Le nuove funzioni private autorizzate non devono occupare i pochi spazi centrali a servizi rimasti disponibili in centro città (sia a Venezia che in terraferma). In ogni caso comunque gli standard di servizio vanno attuati integralmente rispettando le norme e cedendo integralmente le aree o gli spazi dovuti. A Venezia in particolare l’obbligo di legge deve comunque essere rispettato recuperando le aree o i volumi di servizio (vedi evasione dell’obbligo di legge per il Fondaco dei Tedeschi).
Le aree a verde pubblico vanno comunque mantenute, rispettate o attuate (e non devastate per l’obbligo privato di drenaggio delle acque nelle nuove edificazioni (obbligo per la cosiddetta “invarianza idraulica”).

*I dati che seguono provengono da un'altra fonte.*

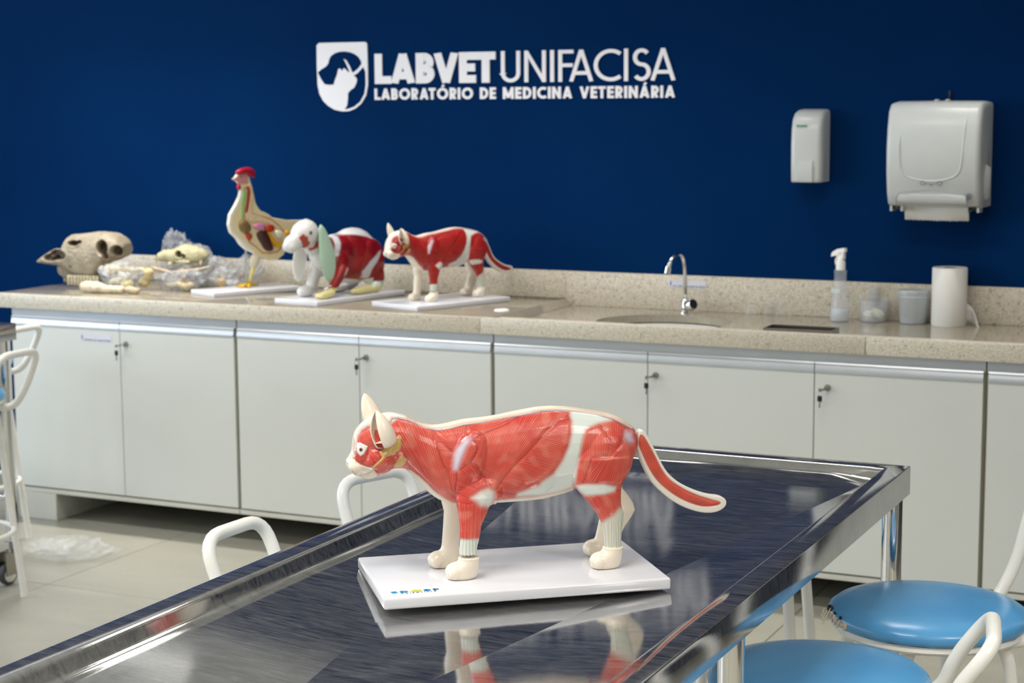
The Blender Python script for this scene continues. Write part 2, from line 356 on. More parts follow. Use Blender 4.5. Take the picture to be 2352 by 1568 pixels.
# ---------------------------------------------------------------- cabinets
UN = [('leftmost', [-4.775,-4.248,-3.726]), ('second from left', [-3.714,-3.193,-2.669]), ('sink', [-2.657,-2.092,-1.527,-.999]), ('rightmost', [-.987,-.46,.08])]
LAB = ['white two-door cabinet under the skulls, small paper label on its left door', 'white two-door cabinet under the rabbit and cat models, behind the metal table', 'white three-door cabinet under the sink with two hanging keys', 'white cabinet at the right edge of the photo under the worktop']
LOCKS = {-4.248: 0, -3.193: 1, -2.092: 2, -1.527: 3}
lockpos = {0: (-4.238+.0, .726), 1: (-3.17, .733), 2: (-2.06, .735), 3: (-1.468, .73)}
for ui, (nm, xs) in enumerate(UN):
    xa, xb = xs[0], xs[-1]
    u = empty('base_cabinet', (xa, .02, 0), 0, LAB[ui], 'cabinet', 'base cabinets under the worktop')
    loc = lambda o: (setattr(o, 'location', (-xa, -.02, 0)), o)[1]
    loc(G().box(xa-.004, xb+.004, .040, .64, .110, .8425, .001).build('body', 'mdf', u))
    loc(G().box(xa-.004, xb+.004, .020, .040, .110, .1265, .001).build('bottom_rail', 'mdf_edge', u))
    loc(G().box(xa-.004, xb+.004, .030, .040, .806, .8425, .001).build('top_rail', 'alu', u))
    loc(G().box(xa-.005, xb+.005, .034, .0402, .1265, .806).build('recess', 'groove', u))
    if ui == 0:
        pl = loc(G().box(xa+.0, -4.588, .0215, .62, 0, .1098, .003).build('plinth', 'mdf_edge', u))
    for k in range(len(xs)-1):
        a, b = xs[k]+.0015, xs[k+1]-.0015
        d = loc(G().box(a, b, .020, .034, .133, .778, .0012).build('door', 'mdf', u))
        g = G(); g.loft([[Vector((x, y, z)) for y, z in ((.034,.811),(.022,.811),(.0185,.806),(.0215,.801),(.0200,.798),(.0155,.780),(.0158,.778),(.034,.778))] for x in (a, b)])
        g.build('handle_profile', 'alu', d, 30)
        if round(xs[k], 3) in LOCKS:
            li = LOCKS[round(xs[k], 3)]; lx, lz = lockpos[li]
            lx = xs[k]+.028 if li < 3 else xs[k]+.043
            M = Matrix.Translation((lx, .02, lz)) @ Matrix.Rotation(PI/2, 4, 'X')
            g = G(); g.lathe([(.011,0),(.011,.002),(.0095,.004),(.008,.010),(.0075,.014),(.004,.0145),(.004,.002)][:6], 20, M=M.to_3x3()); g.build('lock_cylinder', 'dark_chrome', d, 35).location = (lx, .02, lz)
            ky = empty('key', (lx, .005, lz), 0, ['black-headed key hanging from the lock next to the paper label, leftmost', 'black-headed key hanging below the lock, second key from the left', 'black-headed key hanging on the sink cabinet, third key from the left', 'black-headed key hanging on the sink cabinet, nearest to the right edge'][li], 'key', 'keys hanging from the cabinet locks')
            dx = -.016 if li < 3 else -.012
            g = G(); g.tube([(0,-.001,0),(dx*.4,-.012,-.002),(dx,-.020,-.004)], [.0045,.004,.0025], 8); g.box(dx-.008, dx+.001, -.0215, -.0195, -.009, .003, .0005)
            g.build('turned_key', 'dark_chrome', ky, 40)
            g = G(); cx = dx-.003; g.tube([(cx+.007*math.cos(q*PI/8), -.0205, -.013+.009*math.sin(q*PI/8)) for q in range(16)], .0006, 6, closed=True); g.build('key_ring', 'chrome', ky, True)
            g = G(); g.box(cx-.0075, cx+.0075, -.0225, -.0185, -.040, -.021, .003); g.build('key_head', 'black', ky, 40)
            g = G(); g.box(cx-.0025, cx+.0025, -.0213, -.0197, -.060, -.040, .0006); g.build('key_blade', 'dark_chrome', ky)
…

Si può invece cominciare a sperimentare la sostituzione degli standard a parcheggi con la realizzazione (a parità di valore) di infrastrutture per la mobilità pedonale (Plan Pieton) , piste ciclabili, trasporti pubblici.
Nel caso in cui si intenda dare in concessione per un certo numero di anni un bene, non già vincolato a servizio pubblico, la concessione deve avvenire sulla base di un bando e/o gara pubblica in coerenza ai piani, progetti e programmi vigenti o preliminarmente deliberati, precisando le condizioni d‘uso in modo rigoroso e controllabile; se non rispettata la concessione dev’essere automaticamente revocata; vedi le concessioni a di parti dell’Arsenale al Consorzio Venezia Nuova e alla Biennale anche recenti (prevenendo ed esautorando gli organi democratici di imminente elezione) di spazi ulteriori ai già moltissimi concessi (Sale d’Armi nord e sud) o vincolati a verde pubblico (Giardino delle Vergini).
Gli oneri di urbanizzazione, cioè le risorse per la realizzazione della qualità degli insediamenti urbani (prescritte fin dal 1977 dalla legge Bucalossi –Testo Unico per l’Edilizia n.10) non devono essere più dirottati per le spese ordinarie dei bilanci comunali (incentivando così anche le edificazionie le cementificazioni inutili); cominciò a consentirlo il governo Amato nel 2001 e ora i Commissari prefettizi di Venezia Zappalorto e Tatò propongono l’integrale deroga dalla destinazione di legge per la qualità urbana e il loro uso per spese ordinarie correnti.
Le strutture dell’amministrazione devono essere adeguate ai compiti per una efficace tutela e attuazione degli interessi pubblici e i piani e i progetti devono essere sottoposti ai pareri della Commissione di Salvaguardia in attuazione alle Leggi Speciali vigenti (il Comune di Venezia è l’unico dei nove comuni di gronda che non invia le documentazioni per i pareri di legge).
Per la vivibilità e la socialità della città, occorre che la comunità urbana si riappropri delle decisioni e del controllo sull’uso dei beni e degli spazi pubblici.